● **Collected data entries**
___
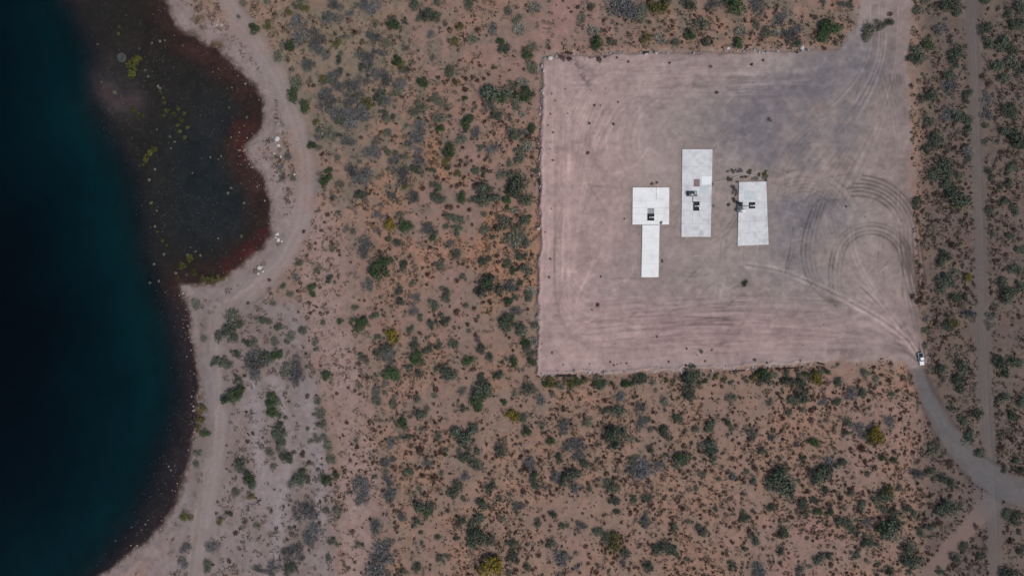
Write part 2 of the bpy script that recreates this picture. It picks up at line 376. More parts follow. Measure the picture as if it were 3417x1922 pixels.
for k in range(5):     # curves in from the entrance along the lower edge
    o = k * 7
    stroke([(3066, 1206), (2985, 1172 - o), (2900, 1180 - o), (2800, 1204 - o)], w=2.6, dc=-0.13)
for k in range(170):   # fine scrapes in every direction
    u0, v0 = r_.uniform(1830, 3000), r_.uniform(200, 1190); a = r_.choice([r_.gauss(0, .15), r_.gauss(0, .15), r_.uniform(0, 3.14), -0.9 + r_.gauss(0, .25)]); Lg = r_.uniform(40, 170); bend = r_.uniform(-25, 25)
    stroke([(u0, v0), (u0 + Lg * .5 * math.cos(a) - bend * math.sin(a), v0 + Lg * .5 * math.sin(a) + bend * math.cos(a)), (u0 + Lg * math.cos(a), v0 + Lg * math.sin(a))], w=r_.uniform(1.8, 2.8), dc=r_.choice([0.13, 0.09, -0.09, -0.12]), dh=-0.02)
for k in range(22):
    c_ = (r_.uniform(1950, 2700), r_.uniform(560, 1000)); r = r_.uniform(60, 200); a = r_.uniform(0, 360)
    pair(arc(c_[0], c_[1], r, r, a, a + r_.uniform(50, 130)), 13, w=2.4, dc=r_.choice([-0.07, 0.06]))
for o in (-11, -7, 7, 11): stroke(offset(SERVICE[1:-1], o), w=3.2, dc=(0.12 if abs(o) < 9 else -0.07), dh=-0.04)
for o in (-11, 11): stroke(offset(SHORE_TRACK[1:-1], o), w=6, dc=0.07, dh=-0.04)
stroke(offset(SHORE_TRACK[13:-1], 20), w=5, dc=-0.10)
for o in (-9, 9): stroke(offset(ACCESS[:-1], o), w=4, dc=0.06, dh=-0.02)
K = K * np.clip(1 + RC * 1.25, 0.5, 1.5)[..., None]; Z = Z + RH
K = np.clip(K, 0.004, 0.85)

def look(arr, u, v):
    x, y = X(u), Y(v); ix = np.clip(((x - xu[0]) / STEP).astype(int), 0, len(xu) - 1) + OFF; iy = np.clip(((y - yu[0]) / STEP).astype(int), 0, len(yu) - 1) + OFF
    return arr[iy, ix]

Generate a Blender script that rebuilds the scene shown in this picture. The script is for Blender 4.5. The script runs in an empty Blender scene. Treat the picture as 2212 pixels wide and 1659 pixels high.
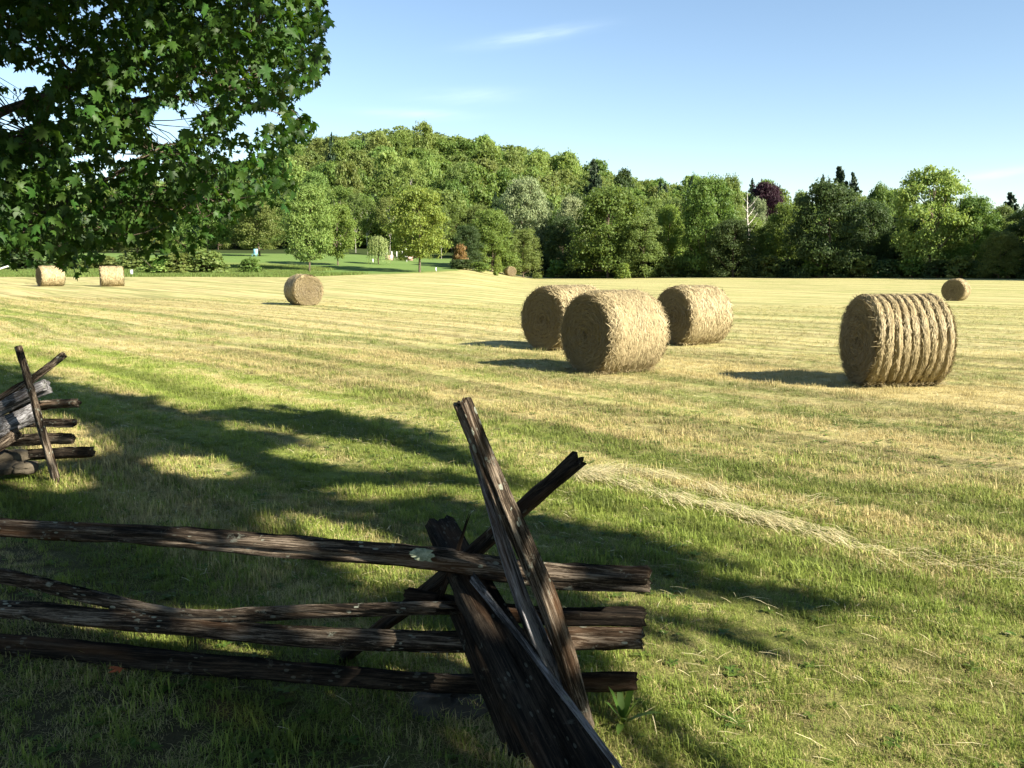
import bpy, math, random
import numpy as np
from mathutils import Vector, Matrix, Quaternion

random.seed(7)
RNG = np.random.default_rng(7)
R = math.radians
scene = bpy.context.scene
COL = scene.collection

# ------------------------------------------------------------------ camera
CAM_Z = 1.9
FPX = 924.0                       # focal length in pixels of a 1024 px wide frame
PITCH = math.atan((384 - 262) / FPX)
cam_data = bpy.data.cameras.new('camera')
cam = bpy.data.objects.new('camera', cam_data)
COL.objects.link(cam)
scene.camera = cam
cam.location = (0, 0, CAM_Z)
cam.rotation_euler = (math.pi / 2 - PITCH, 0, 0)
cam_data.sensor_width = 36
cam_data.lens = 36 * FPX / 1024
cam_data.clip_start = 0.05
cam_data.clip_end = 3000

# ------------------------------------------------------------------ light
SUN_EL = R(31)
SUN_H = Vector((0.83, -0.56)).normalized()
SUN_DIR = Vector((SUN_H.x * math.cos(SUN_EL), SUN_H.y * math.cos(SUN_EL), math.sin(SUN_EL)))
sun_data = bpy.data.lights.new('sun', 'SUN')
sun_data.energy = 5.0
sun_data.angle = R(0.55)
sun_data.color = (1.0, 0.93, 0.80)
sun = bpy.data.objects.new('sun', sun_data)
COL.objects.link(sun)
sun.rotation_euler = SUN_DIR.to_track_quat('Z', 'Y').to_euler()
sun.location = (30, -20, 40)

world = bpy.data.worlds.new('World')
scene.world = world
world.use_nodes = True
wn, wl = world.node_tree.nodes, world.node_tree.links
bg = wn['Background']
bg.inputs['Strength'].default_value = 0.058
sky = wn.new('ShaderNodeTexSky')
sky.sky_type = 'NISHITA'
sky.sun_disc = False
sky.sun_elevation = SUN_EL
sky.sun_rotation = math.atan2(SUN_H.x, SUN_H.y)
sky.altitude = 200
sky.air_density = 1.0
sky.dust_density = 0.0
sky.ozone_density = 1.7

scene.view_settings.view_transform = 'Standard'
scene.view_settings.look = 'None'
scene.view_settings.gamma = 1
scene.view_settings.use_curve_mapping = False
scene.view_settings.exposure = 1.75
scene.render.engine = 'CYCLES'
scene.cycles.max_bounces = 5
scene.cycles.diffuse_bounces = 2
scene.cycles.glossy_bounces = 1
scene.cycles.transmission_bounces = 3
scene.cycles.transparent_max_bounces = 4


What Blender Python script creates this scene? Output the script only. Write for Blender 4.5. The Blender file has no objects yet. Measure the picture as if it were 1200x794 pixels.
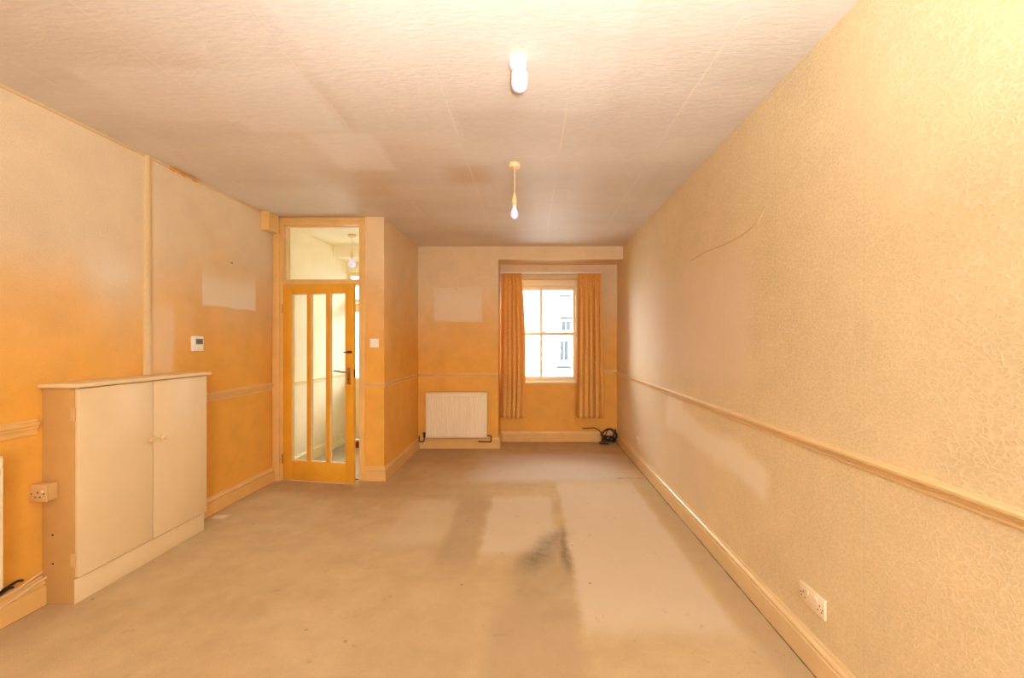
___
● **Given problem**
Give every line back word for word and leave the pictures out.

● **Answer to the exercise**
Write part 2 of the bpy script that recreates this picture. It picks up at line 376. More parts follow. Measure the picture as if it were 3417x1922 pixels.
for k in range(5):     # curves in from the entrance along the lower edge
    o = k * 7
    stroke([(3066, 1206), (2985, 1172 - o), (2900, 1180 - o), (2800, 1204 - o)], w=2.6, dc=-0.13)
for k in range(170):   # fine scrapes in every direction
    u0, v0 = r_.uniform(1830, 3000), r_.uniform(200, 1190); a = r_.choice([r_.gauss(0, .15), r_.gauss(0, .15), r_.uniform(0, 3.14), -0.9 + r_.gauss(0, .25)]); Lg = r_.uniform(40, 170); bend = r_.uniform(-25, 25)
    stroke([(u0, v0), (u0 + Lg * .5 * math.cos(a) - bend * math.sin(a), v0 + Lg * .5 * math.sin(a) + bend * math.cos(a)), (u0 + Lg * math.cos(a), v0 + Lg * math.sin(a))], w=r_.uniform(1.8, 2.8), dc=r_.choice([0.13, 0.09, -0.09, -0.12]), dh=-0.02)
for k in range(22):
    c_ = (r_.uniform(1950, 2700), r_.uniform(560, 1000)); r = r_.uniform(60, 200); a = r_.uniform(0, 360)
    pair(arc(c_[0], c_[1], r, r, a, a + r_.uniform(50, 130)), 13, w=2.4, dc=r_.choice([-0.07, 0.06]))
for o in (-11, -7, 7, 11): stroke(offset(SERVICE[1:-1], o), w=3.2, dc=(0.12 if abs(o) < 9 else -0.07), dh=-0.04)
for o in (-11, 11): stroke(offset(SHORE_TRACK[1:-1], o), w=6, dc=0.07, dh=-0.04)
stroke(offset(SHORE_TRACK[13:-1], 20), w=5, dc=-0.10)
for o in (-9, 9): stroke(offset(ACCESS[:-1], o), w=4, dc=0.06, dh=-0.02)
K = K * np.clip(1 + RC * 1.25, 0.5, 1.5)[..., None]; Z = Z + RH
K = np.clip(K, 0.004, 0.85)

def look(arr, u, v):
    x, y = X(u), Y(v); ix = np.clip(((x - xu[0]) / STEP).astype(int), 0, len(xu) - 1) + OFF; iy = np.clip(((y - yu[0]) / STEP).astype(int), 0, len(yu) - 1) + OFF
    return arr[iy, ix]

Generate a Blender script that rebuilds the scene shown in this picture. The script is for Blender 4.5. The script runs in an empty Blender scene. Treat the picture as 2212 pixels wide and 1659 pixels high.
import bpy, math, random
import numpy as np
from mathutils import Vector, Matrix, Quaternion

random.seed(7)
RNG = np.random.default_rng(7)
R = math.radians
scene = bpy.context.scene
COL = scene.collection

# ------------------------------------------------------------------ camera
CAM_Z = 1.9
FPX = 924.0                       # focal length in pixels of a 1024 px wide frame
PITCH = math.atan((384 - 262) / FPX)
cam_data = bpy.data.cameras.new('camera')
cam = bpy.data.objects.new('camera', cam_data)
COL.objects.link(cam)
scene.camera = cam
cam.location = (0, 0, CAM_Z)
cam.rotation_euler = (math.pi / 2 - PITCH, 0, 0)
cam_data.sensor_width = 36
cam_data.lens = 36 * FPX / 1024
cam_data.clip_start = 0.05
cam_data.clip_end = 3000

# ------------------------------------------------------------------ light
SUN_EL = R(31)
SUN_H = Vector((0.83, -0.56)).normalized()
SUN_DIR = Vector((SUN_H.x * math.cos(SUN_EL), SUN_H.y * math.cos(SUN_EL), math.sin(SUN_EL)))
sun_data = bpy.data.lights.new('sun', 'SUN')
sun_data.energy = 5.0
sun_data.angle = R(0.55)
sun_data.color = (1.0, 0.93, 0.80)
sun = bpy.data.objects.new('sun', sun_data)
COL.objects.link(sun)
sun.rotation_euler = SUN_DIR.to_track_quat('Z', 'Y').to_euler()
sun.location = (30, -20, 40)

world = bpy.data.worlds.new('World')
scene.world = world
world.use_nodes = True
wn, wl = world.node_tree.nodes, world.node_tree.links
bg = wn['Background']
bg.inputs['Strength'].default_value = 0.058
sky = wn.new('ShaderNodeTexSky')
sky.sky_type = 'NISHITA'
sky.sun_disc = False
sky.sun_elevation = SUN_EL
sky.sun_rotation = math.atan2(SUN_H.x, SUN_H.y)
sky.altitude = 200
sky.air_density = 1.0
sky.dust_density = 0.0
sky.ozone_density = 1.7

scene.view_settings.view_transform = 'Standard'
scene.view_settings.look = 'None'
scene.view_settings.gamma = 1
scene.view_settings.use_curve_mapping = False
scene.view_settings.exposure = 1.75
scene.render.engine = 'CYCLES'
scene.cycles.max_bounces = 5
scene.cycles.diffuse_bounces = 2
scene.cycles.glossy_bounces = 1
scene.cycles.transmission_bounces = 3
scene.cycles.transparent_max_bounces = 4


What Blender Python script creates this scene? Output the script only. Write for Blender 4.5. The Blender file has no objects yet. Measure the picture as if it were 1200x794 pixels.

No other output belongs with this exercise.